3. But this analogy is not the only basis for the connection. The author had established in Section 9 that “the parallel direction of the desires is a real relation, and no less than a resemblance in their sensation, produces a real connexion among them.” [In Section 9, the desires that were shown to be parallel in direction were those for the well-being of a loved-one and those for the well-being of a stranger.] People possess certain basic or “principal” desires such as hunger for food and desire for sex. Secondary desires are those required for fulfillment of the principal desires, such as the desire of eating or of having sexual relations. If an object has qualities that incline us to satisfy the secondary desire, it increases the intensity of the principal desire. And if an object’s qualities turn us away from the satisfaction of the secondary desire, it decreases the intensity of the principal desire. Beauty of food is a quality that inclines us toward eating, and this increases our hunger. Unattractive food, even what is the most delicious in the mouth, disinclines us toward eating and decreases our hunger. “All this is easily applicable to the appetite for generation.” [That is, a beautiful potential sexual partner inclines us toward sexual relations, which intensifies our primary desire for sex.]

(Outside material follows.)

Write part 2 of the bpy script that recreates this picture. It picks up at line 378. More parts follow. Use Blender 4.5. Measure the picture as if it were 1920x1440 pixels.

4. The connection between the three factors, beauty, bodily appetite, and benevolence is furthered both by resemblance with respect to pleasurableness and the parallel desire for sex and what is beautiful. This connection makes the three “in a manner inseparable.” Experience shows that any of the three may come first, since each brings the others in tow. Someone who is “inflam⁏d with lust” will at least momentarily feel kindly toward his partner and regard him or her “as far more beautiful than ordinary.” Others start with “kindness and esteem for the wit of the merit of the person,” and sexual attitude and a sentiment of beauty follow. However, most commonly the starting-point is beauty. The reason is that it occupies a kind of middle position between bodily appetite, the crudest of the passions, and kindness, the most refined. “The love of beauty is plac’d in a just medium betwixt them, and partakes of both their natures: From whence it proceeds, that ’tis so singularly fitted to produce both.”

5. Any system, on any hypothesis, must adopt this account of love, so it is not peculiar to the system of the author. The three factors are directed at three different features of the other person, so they must be united by some relation. The three passions resemble one another with respect to pleasure, but this has been shown to be insufficient to account for how one leads to the other. There must be something else—a relation of ideas. [The ideas of the qualities of a person are connected, as the thought of the other’s kindness is connected to that of his or her beauty, etc.] The author announces that the requirement that both impressions and ideas play a role in the production of the passion of love between the sexes “is a sensible proof of the double relation of impressions and ideas.” This one instance, he proclaims, is enough to show that the relation is required for the other passions.

6. The account of love between the sexes is offered as providing a further illustration of the general theory of the indirect passions of pride and humility, and love and hatred. The author had argued in his treatment of those passions that the object of the passions alone (that is, the self or another person) is not sufficient to induce them, since the same object may give rise to contradictory passions (See Part I, Section 2, paragraph 2, and Part II, Section I, paragraph 3). The mind is so constituted that when it has a passion, it is turned toward the view of a certain object. But that passion must be triggered by another impression, which is related to the first, and which parallels a relation between the ideas of the cause of the original impression and the object of the resultant passion. In most cases, the cause of the passion is a quality of the object and thus distinct from it. But in the case of sexual passion, “Sex is not only the object, but also the cause of the appetite.” That is, when we have sexual appetite, we turn our view toward sex, but this view in turn arouses the appetite. Yet this feedback mechanism is not sufficient to sustain sexual appetite, because it “loses its force by too great frequency.” So some new impulse needed, and this impulse comes from the beauty of the person who is the object of the appetite. This is a case of a double relation of impressions and ideas. [The idea of the beauty of the person is connected to that of the person, and the pleasurable impression of the beauty is connected in parallel to a pleasurable impression of the person.] A double relation is always needed when the cause of the passion and its object are distinct. The author believes that it needed even more when the object of the passion has no determinate cause distinct from itself. [That is, the double relation caused by beauty is needed to supplement the sexual passion which originally only inflamed itself.]

Dissertation II: Of the Passions

The full text of the corresponding part of Of the Passions is found at the close of Section III.

The amorous passion is usually compounded of complacency in beauty, a bodily appetite, and friendship or affection. The close relation of these sentiments is very obvious, as well as their origin from each other, by means of that relation. Were there no other phaenomenon to reconcile us to the present theory, this alone, methinks, were sufficient.